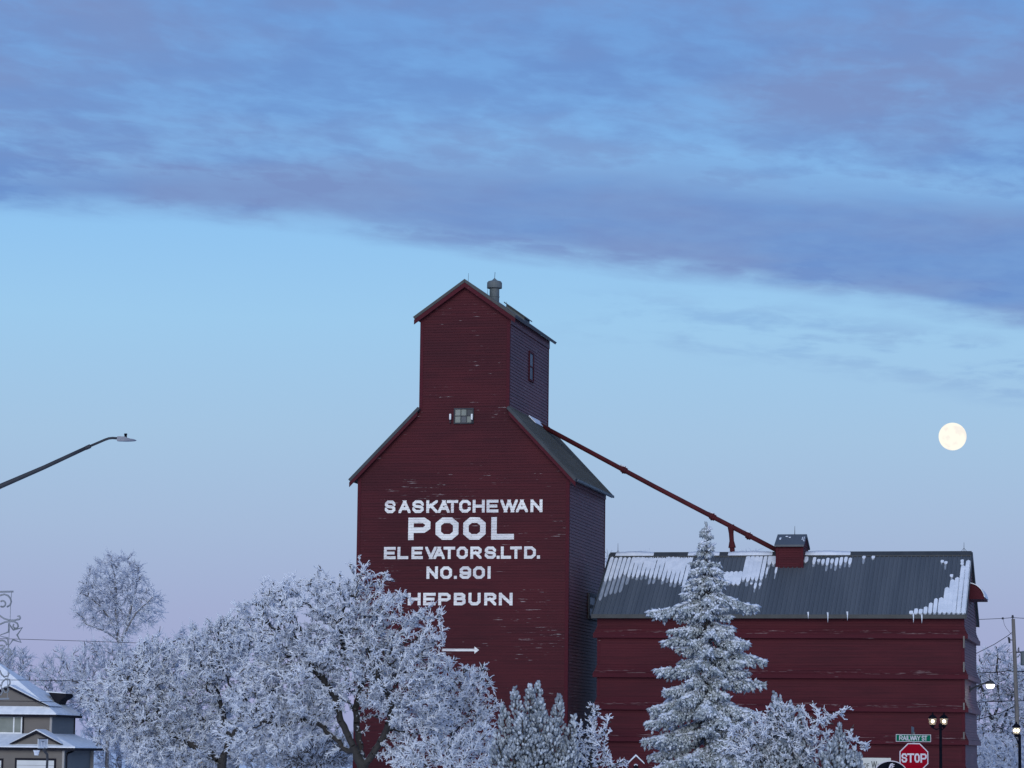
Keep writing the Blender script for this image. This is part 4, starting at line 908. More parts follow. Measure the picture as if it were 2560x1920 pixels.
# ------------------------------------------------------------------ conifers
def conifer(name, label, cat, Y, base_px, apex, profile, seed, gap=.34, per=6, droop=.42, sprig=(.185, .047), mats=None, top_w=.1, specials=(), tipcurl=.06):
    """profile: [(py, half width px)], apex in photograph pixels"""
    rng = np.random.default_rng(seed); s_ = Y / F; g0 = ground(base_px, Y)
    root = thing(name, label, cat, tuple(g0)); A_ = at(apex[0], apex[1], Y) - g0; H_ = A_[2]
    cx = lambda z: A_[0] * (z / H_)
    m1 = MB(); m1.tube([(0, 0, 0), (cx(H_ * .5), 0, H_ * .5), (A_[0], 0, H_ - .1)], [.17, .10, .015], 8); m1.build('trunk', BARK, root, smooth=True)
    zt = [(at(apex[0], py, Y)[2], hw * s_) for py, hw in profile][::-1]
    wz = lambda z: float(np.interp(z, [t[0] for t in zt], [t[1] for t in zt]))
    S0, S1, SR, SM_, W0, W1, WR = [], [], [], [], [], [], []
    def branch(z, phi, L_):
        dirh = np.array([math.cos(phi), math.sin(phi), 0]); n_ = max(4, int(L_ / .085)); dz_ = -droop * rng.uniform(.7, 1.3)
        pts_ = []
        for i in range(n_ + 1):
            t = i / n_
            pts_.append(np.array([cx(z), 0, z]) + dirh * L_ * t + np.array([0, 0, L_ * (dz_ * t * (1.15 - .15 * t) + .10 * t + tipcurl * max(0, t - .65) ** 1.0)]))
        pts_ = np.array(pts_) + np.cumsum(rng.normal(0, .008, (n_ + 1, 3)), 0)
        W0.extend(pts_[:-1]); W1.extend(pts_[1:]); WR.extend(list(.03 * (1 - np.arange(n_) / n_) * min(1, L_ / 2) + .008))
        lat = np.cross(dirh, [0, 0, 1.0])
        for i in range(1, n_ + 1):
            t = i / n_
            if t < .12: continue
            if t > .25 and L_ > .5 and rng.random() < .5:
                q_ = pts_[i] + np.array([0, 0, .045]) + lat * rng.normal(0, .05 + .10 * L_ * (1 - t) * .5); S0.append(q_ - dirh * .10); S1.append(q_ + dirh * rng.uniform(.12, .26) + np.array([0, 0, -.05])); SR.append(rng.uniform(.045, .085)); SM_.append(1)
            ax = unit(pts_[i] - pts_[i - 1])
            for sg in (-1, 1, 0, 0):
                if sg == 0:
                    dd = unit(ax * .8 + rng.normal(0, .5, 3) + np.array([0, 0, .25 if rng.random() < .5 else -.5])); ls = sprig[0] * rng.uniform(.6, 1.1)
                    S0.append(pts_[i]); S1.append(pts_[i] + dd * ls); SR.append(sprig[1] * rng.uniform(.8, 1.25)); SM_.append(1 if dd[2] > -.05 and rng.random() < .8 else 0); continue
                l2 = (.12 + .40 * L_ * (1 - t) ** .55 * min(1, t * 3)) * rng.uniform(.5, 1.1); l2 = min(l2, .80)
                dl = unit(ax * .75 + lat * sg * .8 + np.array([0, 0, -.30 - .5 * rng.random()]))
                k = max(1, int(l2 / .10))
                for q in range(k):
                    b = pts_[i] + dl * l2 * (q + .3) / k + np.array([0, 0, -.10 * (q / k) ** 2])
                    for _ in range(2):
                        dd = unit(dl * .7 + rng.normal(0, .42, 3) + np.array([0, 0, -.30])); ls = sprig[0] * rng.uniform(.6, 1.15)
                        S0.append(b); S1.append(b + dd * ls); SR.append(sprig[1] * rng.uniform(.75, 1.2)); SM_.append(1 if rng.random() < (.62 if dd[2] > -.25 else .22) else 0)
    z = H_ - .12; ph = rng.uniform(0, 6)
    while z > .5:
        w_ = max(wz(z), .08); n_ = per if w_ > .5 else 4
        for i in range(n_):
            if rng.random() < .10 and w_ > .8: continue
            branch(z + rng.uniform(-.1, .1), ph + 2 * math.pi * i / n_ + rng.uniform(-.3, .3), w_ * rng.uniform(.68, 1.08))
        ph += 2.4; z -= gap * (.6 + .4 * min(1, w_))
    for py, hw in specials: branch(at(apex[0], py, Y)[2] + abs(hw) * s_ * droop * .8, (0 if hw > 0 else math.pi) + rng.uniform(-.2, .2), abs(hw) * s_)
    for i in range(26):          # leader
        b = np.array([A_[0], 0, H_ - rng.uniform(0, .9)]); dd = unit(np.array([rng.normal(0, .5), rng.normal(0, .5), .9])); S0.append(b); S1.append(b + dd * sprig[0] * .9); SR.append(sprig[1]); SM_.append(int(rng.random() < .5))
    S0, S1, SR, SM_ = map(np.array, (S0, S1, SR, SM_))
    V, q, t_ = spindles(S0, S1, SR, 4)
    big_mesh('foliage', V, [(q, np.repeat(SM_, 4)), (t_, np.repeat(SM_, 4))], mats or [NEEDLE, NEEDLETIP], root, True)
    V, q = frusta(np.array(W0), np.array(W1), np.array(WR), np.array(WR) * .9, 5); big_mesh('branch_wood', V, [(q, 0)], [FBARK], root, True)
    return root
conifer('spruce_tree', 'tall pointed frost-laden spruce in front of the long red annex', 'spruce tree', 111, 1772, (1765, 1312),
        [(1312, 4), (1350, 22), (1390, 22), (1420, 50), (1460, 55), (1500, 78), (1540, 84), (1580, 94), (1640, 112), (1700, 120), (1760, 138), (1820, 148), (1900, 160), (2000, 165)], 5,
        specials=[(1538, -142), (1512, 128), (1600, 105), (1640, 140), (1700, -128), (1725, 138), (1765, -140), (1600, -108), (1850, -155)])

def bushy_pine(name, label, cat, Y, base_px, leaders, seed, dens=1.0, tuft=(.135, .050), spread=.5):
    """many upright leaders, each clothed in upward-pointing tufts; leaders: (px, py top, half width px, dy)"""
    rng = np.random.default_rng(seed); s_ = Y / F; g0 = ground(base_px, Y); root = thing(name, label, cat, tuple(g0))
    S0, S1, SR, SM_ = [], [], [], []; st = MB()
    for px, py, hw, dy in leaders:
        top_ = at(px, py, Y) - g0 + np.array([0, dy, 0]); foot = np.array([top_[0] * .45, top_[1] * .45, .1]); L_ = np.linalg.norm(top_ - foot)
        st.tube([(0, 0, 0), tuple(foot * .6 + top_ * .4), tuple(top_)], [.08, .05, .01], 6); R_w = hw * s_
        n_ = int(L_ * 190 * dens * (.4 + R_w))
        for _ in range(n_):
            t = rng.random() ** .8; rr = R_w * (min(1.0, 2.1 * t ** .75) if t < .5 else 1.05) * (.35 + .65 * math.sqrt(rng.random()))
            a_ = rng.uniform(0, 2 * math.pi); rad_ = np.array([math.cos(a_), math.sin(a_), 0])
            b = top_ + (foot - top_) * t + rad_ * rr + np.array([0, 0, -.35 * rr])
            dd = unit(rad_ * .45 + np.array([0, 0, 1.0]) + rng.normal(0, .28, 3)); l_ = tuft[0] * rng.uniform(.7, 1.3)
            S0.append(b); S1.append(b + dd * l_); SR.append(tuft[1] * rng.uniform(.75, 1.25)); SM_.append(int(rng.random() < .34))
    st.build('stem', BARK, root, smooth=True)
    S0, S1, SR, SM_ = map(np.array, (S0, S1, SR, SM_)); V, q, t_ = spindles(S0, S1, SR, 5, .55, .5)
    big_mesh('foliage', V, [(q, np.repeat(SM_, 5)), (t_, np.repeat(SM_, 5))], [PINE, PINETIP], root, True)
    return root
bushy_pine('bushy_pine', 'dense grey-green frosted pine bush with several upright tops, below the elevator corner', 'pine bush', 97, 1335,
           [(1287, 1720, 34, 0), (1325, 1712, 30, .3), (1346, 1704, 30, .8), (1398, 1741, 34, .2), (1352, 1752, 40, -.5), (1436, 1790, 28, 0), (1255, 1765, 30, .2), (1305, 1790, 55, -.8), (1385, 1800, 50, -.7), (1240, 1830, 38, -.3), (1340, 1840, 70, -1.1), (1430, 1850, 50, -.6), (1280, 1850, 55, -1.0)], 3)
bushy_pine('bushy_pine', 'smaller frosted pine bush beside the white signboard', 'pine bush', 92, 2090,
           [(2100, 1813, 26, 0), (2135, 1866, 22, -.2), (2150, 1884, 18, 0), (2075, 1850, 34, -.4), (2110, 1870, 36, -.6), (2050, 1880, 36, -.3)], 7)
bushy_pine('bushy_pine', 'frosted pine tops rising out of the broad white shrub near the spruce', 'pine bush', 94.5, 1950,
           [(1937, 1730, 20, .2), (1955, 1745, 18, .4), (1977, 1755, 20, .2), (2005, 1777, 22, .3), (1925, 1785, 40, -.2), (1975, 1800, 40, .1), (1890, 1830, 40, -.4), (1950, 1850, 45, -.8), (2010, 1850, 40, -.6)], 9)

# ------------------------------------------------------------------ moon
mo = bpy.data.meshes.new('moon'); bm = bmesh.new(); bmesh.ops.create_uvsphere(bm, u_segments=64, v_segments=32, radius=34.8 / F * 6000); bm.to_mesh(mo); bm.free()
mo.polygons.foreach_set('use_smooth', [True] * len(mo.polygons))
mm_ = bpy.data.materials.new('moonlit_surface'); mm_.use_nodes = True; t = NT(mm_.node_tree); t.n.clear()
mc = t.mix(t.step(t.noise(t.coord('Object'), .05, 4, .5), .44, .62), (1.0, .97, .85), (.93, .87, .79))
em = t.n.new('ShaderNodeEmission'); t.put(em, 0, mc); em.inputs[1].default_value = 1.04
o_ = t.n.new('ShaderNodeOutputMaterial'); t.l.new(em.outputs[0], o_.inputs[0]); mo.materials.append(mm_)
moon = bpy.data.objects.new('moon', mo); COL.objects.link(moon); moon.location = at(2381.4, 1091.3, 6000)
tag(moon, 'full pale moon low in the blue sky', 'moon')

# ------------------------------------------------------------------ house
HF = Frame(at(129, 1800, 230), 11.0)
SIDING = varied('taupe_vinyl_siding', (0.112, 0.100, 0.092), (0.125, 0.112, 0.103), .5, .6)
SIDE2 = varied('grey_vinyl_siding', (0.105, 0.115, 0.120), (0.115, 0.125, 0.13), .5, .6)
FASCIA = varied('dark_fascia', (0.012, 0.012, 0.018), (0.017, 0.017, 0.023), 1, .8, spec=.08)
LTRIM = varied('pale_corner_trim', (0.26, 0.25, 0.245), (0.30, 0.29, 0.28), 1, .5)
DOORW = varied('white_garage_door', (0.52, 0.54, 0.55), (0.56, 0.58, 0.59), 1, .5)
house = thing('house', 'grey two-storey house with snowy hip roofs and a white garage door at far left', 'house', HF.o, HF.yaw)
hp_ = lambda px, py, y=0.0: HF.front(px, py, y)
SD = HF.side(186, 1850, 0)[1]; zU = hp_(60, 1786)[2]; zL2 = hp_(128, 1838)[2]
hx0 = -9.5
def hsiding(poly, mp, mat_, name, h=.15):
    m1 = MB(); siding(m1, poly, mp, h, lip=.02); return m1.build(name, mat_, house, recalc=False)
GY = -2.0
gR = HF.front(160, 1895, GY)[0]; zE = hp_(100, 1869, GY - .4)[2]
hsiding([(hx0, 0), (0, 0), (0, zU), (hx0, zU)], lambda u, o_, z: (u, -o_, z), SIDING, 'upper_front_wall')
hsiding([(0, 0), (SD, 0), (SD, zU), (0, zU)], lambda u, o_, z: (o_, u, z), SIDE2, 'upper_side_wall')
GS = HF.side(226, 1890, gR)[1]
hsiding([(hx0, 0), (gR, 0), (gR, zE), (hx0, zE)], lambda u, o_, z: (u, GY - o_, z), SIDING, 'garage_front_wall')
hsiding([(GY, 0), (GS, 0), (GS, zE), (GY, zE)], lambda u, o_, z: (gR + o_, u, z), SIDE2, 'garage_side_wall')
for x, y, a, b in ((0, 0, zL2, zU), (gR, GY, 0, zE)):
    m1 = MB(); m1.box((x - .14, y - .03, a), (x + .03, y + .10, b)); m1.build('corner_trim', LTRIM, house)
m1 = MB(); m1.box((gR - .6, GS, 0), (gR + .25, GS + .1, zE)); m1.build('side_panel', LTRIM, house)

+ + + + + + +

Using the listing above, pull out all lines that hold the word "pixels".

| Solution |
Keep writing the Blender script for this image. This is part 4, starting at line 908. More parts follow. Measure the picture as if it were 2560x1920 pixels.
    """profile: [(py, half width px)], apex in photograph pixels"""